— START OF SUPPLIED RECORDS —

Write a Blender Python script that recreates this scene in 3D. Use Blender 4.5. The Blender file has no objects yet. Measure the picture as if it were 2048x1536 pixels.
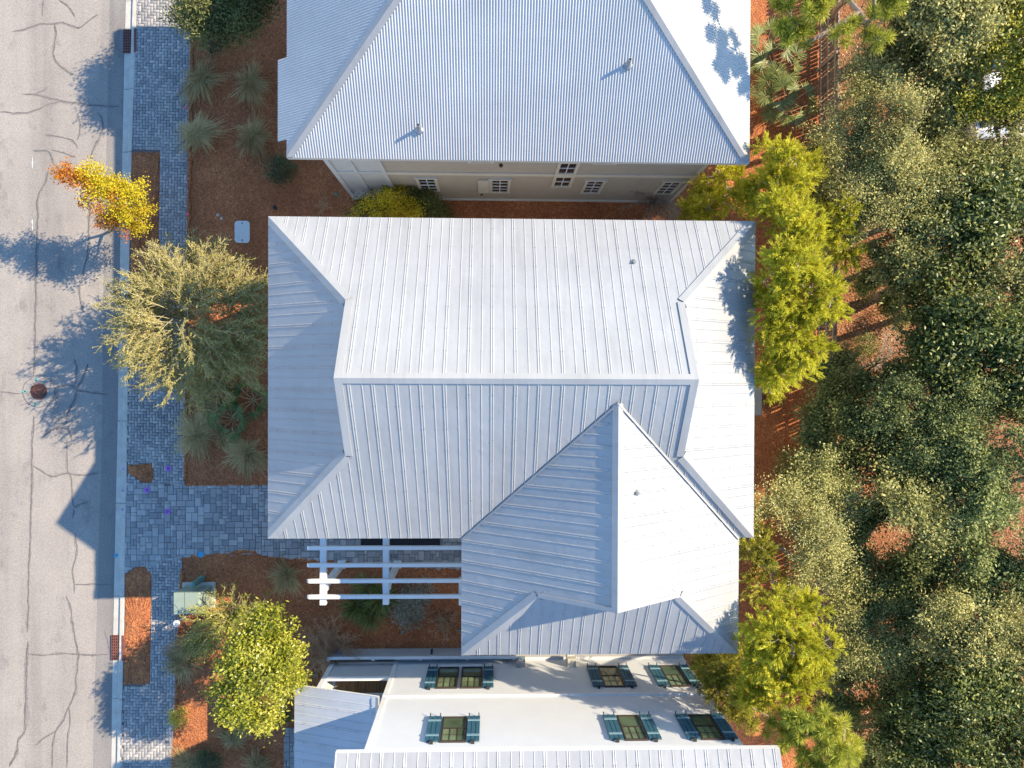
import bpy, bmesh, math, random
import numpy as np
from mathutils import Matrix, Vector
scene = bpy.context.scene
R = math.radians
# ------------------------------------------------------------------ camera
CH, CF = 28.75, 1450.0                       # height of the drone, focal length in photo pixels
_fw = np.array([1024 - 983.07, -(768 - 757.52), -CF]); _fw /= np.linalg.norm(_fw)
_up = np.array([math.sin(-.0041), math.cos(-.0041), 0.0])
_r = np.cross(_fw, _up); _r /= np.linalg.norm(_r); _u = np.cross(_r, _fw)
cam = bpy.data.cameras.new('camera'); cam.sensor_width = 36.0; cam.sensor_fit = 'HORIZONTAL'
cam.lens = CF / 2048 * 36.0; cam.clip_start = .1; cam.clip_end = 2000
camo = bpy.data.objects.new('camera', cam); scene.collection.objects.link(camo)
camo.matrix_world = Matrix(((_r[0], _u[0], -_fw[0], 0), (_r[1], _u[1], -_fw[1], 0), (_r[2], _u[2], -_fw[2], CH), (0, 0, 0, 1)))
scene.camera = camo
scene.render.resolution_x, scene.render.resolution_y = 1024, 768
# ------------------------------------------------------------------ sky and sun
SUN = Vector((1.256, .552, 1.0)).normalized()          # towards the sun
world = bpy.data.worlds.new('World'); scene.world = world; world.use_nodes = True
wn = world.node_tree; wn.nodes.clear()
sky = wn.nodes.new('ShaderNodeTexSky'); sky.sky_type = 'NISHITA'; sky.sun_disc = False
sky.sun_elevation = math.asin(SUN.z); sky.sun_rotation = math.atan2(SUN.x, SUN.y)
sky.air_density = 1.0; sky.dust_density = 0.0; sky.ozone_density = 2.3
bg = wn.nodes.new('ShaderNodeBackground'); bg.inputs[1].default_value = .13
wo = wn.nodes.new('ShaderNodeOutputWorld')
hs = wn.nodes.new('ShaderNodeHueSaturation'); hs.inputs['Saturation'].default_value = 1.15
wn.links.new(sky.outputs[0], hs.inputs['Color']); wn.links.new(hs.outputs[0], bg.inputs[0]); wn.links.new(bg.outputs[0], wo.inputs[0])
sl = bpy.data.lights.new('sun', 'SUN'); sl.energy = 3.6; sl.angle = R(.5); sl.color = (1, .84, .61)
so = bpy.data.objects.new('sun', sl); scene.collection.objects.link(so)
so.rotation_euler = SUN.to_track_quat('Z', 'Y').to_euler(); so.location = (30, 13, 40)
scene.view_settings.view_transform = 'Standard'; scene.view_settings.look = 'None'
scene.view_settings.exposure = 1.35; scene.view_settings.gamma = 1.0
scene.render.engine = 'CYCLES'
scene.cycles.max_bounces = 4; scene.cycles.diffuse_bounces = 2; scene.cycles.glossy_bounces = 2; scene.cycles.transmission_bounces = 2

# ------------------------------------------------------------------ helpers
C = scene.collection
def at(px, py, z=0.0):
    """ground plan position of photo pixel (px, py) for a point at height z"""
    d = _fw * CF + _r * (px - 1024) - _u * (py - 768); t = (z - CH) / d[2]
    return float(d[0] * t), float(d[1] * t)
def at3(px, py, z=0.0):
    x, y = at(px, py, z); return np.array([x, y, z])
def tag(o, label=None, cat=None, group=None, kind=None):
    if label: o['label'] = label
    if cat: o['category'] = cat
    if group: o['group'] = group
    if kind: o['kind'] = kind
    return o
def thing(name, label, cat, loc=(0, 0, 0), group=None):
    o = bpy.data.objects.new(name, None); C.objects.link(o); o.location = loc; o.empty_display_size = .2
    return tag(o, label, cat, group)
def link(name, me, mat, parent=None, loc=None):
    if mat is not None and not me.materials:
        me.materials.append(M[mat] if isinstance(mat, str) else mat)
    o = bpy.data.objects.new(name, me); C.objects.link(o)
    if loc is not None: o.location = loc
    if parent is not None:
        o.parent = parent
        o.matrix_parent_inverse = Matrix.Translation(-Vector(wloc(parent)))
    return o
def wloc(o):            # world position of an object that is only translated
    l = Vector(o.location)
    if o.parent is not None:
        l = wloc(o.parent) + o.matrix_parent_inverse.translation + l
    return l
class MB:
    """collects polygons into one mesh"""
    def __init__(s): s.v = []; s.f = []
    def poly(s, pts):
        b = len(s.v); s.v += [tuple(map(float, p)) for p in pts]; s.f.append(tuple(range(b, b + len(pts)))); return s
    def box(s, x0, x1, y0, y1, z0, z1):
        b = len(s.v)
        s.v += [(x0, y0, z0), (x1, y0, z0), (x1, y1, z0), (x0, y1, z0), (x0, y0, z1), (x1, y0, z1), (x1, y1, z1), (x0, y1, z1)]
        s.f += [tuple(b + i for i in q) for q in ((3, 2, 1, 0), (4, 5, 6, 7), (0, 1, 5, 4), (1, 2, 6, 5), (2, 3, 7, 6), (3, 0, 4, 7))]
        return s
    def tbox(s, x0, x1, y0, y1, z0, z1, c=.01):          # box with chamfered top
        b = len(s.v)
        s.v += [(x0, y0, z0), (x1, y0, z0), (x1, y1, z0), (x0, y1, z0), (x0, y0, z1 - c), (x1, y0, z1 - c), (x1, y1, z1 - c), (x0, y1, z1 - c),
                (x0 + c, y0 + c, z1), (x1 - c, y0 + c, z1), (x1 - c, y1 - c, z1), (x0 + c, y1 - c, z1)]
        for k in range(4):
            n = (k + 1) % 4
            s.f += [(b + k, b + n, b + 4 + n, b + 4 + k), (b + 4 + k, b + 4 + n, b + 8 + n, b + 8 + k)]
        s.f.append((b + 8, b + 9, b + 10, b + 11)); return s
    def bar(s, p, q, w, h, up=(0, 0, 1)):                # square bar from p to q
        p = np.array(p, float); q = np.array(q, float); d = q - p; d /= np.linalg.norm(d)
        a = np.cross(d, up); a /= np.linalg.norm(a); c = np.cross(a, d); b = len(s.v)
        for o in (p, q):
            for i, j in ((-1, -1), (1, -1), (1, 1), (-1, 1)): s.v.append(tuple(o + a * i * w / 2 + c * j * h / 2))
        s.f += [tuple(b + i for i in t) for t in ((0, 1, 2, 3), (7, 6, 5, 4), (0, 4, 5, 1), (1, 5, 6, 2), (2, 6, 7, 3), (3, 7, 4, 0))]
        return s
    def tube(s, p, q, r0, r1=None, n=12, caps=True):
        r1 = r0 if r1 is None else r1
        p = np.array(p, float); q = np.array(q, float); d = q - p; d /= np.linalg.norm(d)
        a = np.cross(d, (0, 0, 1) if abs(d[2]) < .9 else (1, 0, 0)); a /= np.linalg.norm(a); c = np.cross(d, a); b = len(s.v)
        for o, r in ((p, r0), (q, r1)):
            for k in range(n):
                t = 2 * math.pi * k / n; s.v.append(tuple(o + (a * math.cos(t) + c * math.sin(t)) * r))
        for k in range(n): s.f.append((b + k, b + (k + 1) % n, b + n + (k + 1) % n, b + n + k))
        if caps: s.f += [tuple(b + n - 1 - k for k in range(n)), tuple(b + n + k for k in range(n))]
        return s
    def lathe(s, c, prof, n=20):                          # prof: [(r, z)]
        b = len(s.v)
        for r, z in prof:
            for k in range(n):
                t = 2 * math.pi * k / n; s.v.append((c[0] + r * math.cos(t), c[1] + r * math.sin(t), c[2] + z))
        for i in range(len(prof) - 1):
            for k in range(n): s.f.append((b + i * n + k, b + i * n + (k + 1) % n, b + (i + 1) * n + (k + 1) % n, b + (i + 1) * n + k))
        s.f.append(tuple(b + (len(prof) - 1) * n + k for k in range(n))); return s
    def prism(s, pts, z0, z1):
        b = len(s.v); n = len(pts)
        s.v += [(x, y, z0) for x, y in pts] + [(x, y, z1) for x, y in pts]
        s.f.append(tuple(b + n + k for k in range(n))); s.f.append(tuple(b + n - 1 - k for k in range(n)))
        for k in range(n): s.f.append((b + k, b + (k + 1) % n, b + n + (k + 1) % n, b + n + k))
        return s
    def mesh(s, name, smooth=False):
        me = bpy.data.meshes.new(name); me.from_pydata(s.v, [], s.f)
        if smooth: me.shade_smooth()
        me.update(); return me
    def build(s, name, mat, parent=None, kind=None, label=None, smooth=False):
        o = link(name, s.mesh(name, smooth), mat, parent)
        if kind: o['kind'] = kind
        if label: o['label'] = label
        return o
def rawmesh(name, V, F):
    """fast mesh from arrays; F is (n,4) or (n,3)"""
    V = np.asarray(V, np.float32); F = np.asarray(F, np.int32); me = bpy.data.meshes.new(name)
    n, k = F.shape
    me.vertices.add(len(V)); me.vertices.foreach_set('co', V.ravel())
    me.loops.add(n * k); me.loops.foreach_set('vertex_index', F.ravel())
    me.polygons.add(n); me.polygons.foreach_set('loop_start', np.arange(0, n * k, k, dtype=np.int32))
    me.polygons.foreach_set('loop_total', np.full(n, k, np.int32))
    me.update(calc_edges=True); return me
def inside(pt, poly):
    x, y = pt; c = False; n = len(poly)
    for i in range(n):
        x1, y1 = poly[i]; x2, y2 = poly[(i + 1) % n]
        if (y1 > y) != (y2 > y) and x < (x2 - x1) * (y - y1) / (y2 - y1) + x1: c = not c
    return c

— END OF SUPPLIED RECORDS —
— START OF SUPPLIED RECORDS —

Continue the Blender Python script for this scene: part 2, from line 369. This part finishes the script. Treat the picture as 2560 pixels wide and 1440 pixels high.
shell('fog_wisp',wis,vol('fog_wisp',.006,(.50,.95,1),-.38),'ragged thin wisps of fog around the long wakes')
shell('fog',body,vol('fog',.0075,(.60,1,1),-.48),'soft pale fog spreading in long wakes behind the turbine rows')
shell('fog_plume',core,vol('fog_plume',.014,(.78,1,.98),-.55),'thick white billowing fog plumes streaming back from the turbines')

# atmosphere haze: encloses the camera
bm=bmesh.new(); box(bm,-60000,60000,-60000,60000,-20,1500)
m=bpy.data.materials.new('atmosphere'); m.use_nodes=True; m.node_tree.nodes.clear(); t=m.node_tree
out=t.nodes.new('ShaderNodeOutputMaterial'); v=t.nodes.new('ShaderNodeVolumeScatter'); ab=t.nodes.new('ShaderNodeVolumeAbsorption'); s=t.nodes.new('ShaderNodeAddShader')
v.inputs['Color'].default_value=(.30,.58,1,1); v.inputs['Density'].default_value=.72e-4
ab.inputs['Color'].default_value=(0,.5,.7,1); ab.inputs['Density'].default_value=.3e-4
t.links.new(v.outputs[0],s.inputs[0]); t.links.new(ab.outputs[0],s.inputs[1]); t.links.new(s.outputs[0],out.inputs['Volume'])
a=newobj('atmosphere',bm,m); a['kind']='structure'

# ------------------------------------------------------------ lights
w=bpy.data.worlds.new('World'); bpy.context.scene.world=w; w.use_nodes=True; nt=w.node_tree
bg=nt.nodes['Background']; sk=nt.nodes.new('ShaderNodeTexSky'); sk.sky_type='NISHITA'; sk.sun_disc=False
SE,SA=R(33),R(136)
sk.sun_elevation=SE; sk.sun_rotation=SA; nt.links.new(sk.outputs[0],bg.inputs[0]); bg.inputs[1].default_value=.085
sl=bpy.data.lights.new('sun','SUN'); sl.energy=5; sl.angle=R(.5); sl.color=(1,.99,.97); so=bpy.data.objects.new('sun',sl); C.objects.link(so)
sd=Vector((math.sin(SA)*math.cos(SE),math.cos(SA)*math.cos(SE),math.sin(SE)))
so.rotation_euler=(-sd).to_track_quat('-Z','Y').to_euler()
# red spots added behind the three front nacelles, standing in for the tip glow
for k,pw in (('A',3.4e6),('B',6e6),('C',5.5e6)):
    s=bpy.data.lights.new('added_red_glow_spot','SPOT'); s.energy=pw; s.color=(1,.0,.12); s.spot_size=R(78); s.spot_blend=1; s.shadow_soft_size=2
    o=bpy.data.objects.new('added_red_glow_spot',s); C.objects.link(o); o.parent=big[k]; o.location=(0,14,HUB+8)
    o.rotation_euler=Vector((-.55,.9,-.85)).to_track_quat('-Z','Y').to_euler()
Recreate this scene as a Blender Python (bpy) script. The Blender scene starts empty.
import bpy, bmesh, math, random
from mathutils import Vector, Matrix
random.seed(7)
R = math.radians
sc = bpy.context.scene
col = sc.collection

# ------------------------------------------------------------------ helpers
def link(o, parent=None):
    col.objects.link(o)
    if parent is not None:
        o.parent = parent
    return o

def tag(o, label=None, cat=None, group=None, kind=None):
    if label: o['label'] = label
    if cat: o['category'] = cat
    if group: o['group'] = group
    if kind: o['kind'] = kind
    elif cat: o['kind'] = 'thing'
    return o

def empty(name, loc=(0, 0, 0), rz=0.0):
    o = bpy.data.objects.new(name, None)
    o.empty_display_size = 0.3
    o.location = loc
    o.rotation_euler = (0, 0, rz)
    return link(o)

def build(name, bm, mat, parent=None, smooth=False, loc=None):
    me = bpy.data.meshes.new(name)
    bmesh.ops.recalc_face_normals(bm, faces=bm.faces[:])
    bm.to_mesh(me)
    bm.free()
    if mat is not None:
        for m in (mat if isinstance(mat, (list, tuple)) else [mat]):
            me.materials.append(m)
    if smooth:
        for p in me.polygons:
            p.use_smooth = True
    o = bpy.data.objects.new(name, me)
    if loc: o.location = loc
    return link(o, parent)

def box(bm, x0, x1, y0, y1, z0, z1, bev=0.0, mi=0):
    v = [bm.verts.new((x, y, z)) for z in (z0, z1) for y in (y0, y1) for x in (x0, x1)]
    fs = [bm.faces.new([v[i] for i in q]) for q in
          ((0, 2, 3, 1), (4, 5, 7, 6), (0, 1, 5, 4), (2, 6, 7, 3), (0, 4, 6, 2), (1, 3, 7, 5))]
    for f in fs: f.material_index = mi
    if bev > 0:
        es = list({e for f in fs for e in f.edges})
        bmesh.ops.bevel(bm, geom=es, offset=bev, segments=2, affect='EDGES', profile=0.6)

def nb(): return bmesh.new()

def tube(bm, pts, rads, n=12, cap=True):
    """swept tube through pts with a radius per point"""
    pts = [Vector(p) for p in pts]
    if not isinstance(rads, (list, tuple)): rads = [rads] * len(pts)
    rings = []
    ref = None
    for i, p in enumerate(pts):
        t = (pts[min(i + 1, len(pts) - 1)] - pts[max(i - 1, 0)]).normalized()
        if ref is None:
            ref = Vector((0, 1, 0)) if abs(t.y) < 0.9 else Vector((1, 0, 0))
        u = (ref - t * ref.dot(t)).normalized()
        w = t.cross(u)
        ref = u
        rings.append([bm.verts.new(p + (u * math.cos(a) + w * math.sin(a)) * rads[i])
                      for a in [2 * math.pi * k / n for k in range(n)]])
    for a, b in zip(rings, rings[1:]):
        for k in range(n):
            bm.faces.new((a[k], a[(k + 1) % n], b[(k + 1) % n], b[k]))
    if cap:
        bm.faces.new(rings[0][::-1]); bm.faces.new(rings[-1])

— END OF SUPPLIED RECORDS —

EXERCISE DETAILS:
Pull out each line containing the word "Blender" and copy it.

ANSWER TO THIS PROBLEM:
Write a Blender Python script that recreates this scene in 3D. Use Blender 4.5. The Blender file has no objects yet. Measure the picture as if it were 2048x1536 pixels.
Continue the Blender Python script for this scene: part 2, from line 369. This part finishes the script. Treat the picture as 2560 pixels wide and 1440 pixels high.
Recreate this scene as a Blender Python (bpy) script. The Blender scene starts empty.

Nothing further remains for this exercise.